### OBJECTIVE
All of the data below must be repeated exactly.
_ _ _ _
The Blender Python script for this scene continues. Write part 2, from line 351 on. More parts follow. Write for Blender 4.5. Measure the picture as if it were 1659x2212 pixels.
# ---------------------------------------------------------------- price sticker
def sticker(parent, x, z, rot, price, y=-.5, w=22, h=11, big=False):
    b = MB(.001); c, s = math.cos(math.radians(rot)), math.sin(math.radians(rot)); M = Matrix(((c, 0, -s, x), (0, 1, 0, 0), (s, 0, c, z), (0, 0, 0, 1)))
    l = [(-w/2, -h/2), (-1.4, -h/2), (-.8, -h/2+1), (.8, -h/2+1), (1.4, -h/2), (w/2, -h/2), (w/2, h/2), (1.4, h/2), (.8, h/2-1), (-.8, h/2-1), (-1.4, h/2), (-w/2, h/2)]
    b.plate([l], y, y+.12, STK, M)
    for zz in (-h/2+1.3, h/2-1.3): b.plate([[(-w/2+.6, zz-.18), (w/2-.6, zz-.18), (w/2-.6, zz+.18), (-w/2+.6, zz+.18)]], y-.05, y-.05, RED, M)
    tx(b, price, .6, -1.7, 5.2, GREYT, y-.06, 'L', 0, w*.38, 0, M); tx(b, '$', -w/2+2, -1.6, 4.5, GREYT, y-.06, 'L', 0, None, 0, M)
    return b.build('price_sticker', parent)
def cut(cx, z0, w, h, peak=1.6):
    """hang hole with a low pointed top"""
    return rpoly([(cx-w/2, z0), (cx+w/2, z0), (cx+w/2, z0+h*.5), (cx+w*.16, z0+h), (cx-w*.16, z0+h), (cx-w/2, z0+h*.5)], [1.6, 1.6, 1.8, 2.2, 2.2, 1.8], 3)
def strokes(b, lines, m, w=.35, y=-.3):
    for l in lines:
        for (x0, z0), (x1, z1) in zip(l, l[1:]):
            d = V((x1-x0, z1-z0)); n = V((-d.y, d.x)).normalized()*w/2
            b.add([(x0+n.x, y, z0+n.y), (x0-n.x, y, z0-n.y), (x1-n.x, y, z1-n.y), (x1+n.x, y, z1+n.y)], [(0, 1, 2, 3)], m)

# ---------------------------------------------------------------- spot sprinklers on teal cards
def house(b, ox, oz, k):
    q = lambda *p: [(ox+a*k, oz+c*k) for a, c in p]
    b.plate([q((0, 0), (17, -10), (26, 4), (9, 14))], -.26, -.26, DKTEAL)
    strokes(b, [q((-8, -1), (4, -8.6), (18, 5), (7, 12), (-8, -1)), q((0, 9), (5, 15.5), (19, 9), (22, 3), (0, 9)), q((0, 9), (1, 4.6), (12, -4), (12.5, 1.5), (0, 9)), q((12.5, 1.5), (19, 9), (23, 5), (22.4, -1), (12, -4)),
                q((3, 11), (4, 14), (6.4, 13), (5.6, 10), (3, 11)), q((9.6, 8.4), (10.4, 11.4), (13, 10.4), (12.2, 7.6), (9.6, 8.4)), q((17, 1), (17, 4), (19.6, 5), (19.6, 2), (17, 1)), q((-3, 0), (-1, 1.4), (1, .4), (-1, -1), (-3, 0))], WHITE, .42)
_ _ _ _
### SOLVED PROBLEM
The Blender Python script for this scene continues. Write part 2, from line 351 on. More parts follow. Write for Blender 4.5. Measure the picture as if it were 1659x2212 pixels.
# ---------------------------------------------------------------- price sticker
def sticker(parent, x, z, rot, price, y=-.5, w=22, h=11, big=False):
    b = MB(.001); c, s = math.cos(math.radians(rot)), math.sin(math.radians(rot)); M = Matrix(((c, 0, -s, x), (0, 1, 0, 0), (s, 0, c, z), (0, 0, 0, 1)))
    l = [(-w/2, -h/2), (-1.4, -h/2), (-.8, -h/2+1), (.8, -h/2+1), (1.4, -h/2), (w/2, -h/2), (w/2, h/2), (1.4, h/2), (.8, h/2-1), (-.8, h/2-1), (-1.4, h/2), (-w/2, h/2)]
    b.plate([l], y, y+.12, STK, M)
    for zz in (-h/2+1.3, h/2-1.3): b.plate([[(-w/2+.6, zz-.18), (w/2-.6, zz-.18), (w/2-.6, zz+.18), (-w/2+.6, zz+.18)]], y-.05, y-.05, RED, M)
    tx(b, price, .6, -1.7, 5.2, GREYT, y-.06, 'L', 0, w*.38, 0, M); tx(b, '$', -w/2+2, -1.6, 4.5, GREYT, y-.06, 'L', 0, None, 0, M)
    return b.build('price_sticker', parent)
def cut(cx, z0, w, h, peak=1.6):
    """hang hole with a low pointed top"""
    return rpoly([(cx-w/2, z0), (cx+w/2, z0), (cx+w/2, z0+h*.5), (cx+w*.16, z0+h), (cx-w*.16, z0+h), (cx-w/2, z0+h*.5)], [1.6, 1.6, 1.8, 2.2, 2.2, 1.8], 3)
def strokes(b, lines, m, w=.35, y=-.3):
    for l in lines:
        for (x0, z0), (x1, z1) in zip(l, l[1:]):
            d = V((x1-x0, z1-z0)); n = V((-d.y, d.x)).normalized()*w/2
            b.add([(x0+n.x, y, z0+n.y), (x0-n.x, y, z0-n.y), (x1-n.x, y, z1-n.y), (x1+n.x, y, z1+n.y)], [(0, 1, 2, 3)], m)

# ---------------------------------------------------------------- spot sprinklers on teal cards
def house(b, ox, oz, k):
    q = lambda *p: [(ox+a*k, oz+c*k) for a, c in p]
    b.plate([q((0, 0), (17, -10), (26, 4), (9, 14))], -.26, -.26, DKTEAL)
    strokes(b, [q((-8, -1), (4, -8.6), (18, 5), (7, 12), (-8, -1)), q((0, 9), (5, 15.5), (19, 9), (22, 3), (0, 9)), q((0, 9), (1, 4.6), (12, -4), (12.5, 1.5), (0, 9)), q((12.5, 1.5), (19, 9), (23, 5), (22.4, -1), (12, -4)),
                q((3, 11), (4, 14), (6.4, 13), (5.6, 10), (3, 11)), q((9.6, 8.4), (10.4, 11.4), (13, 10.4), (12.2, 7.6), (9.6, 8.4)), q((17, 1), (17, 4), (19.6, 5), (19.6, 2), (17, 1)), q((-3, 0), (-1, 1.4), (1, .4), (-1, -1), (-3, 0))], WHITE, .42)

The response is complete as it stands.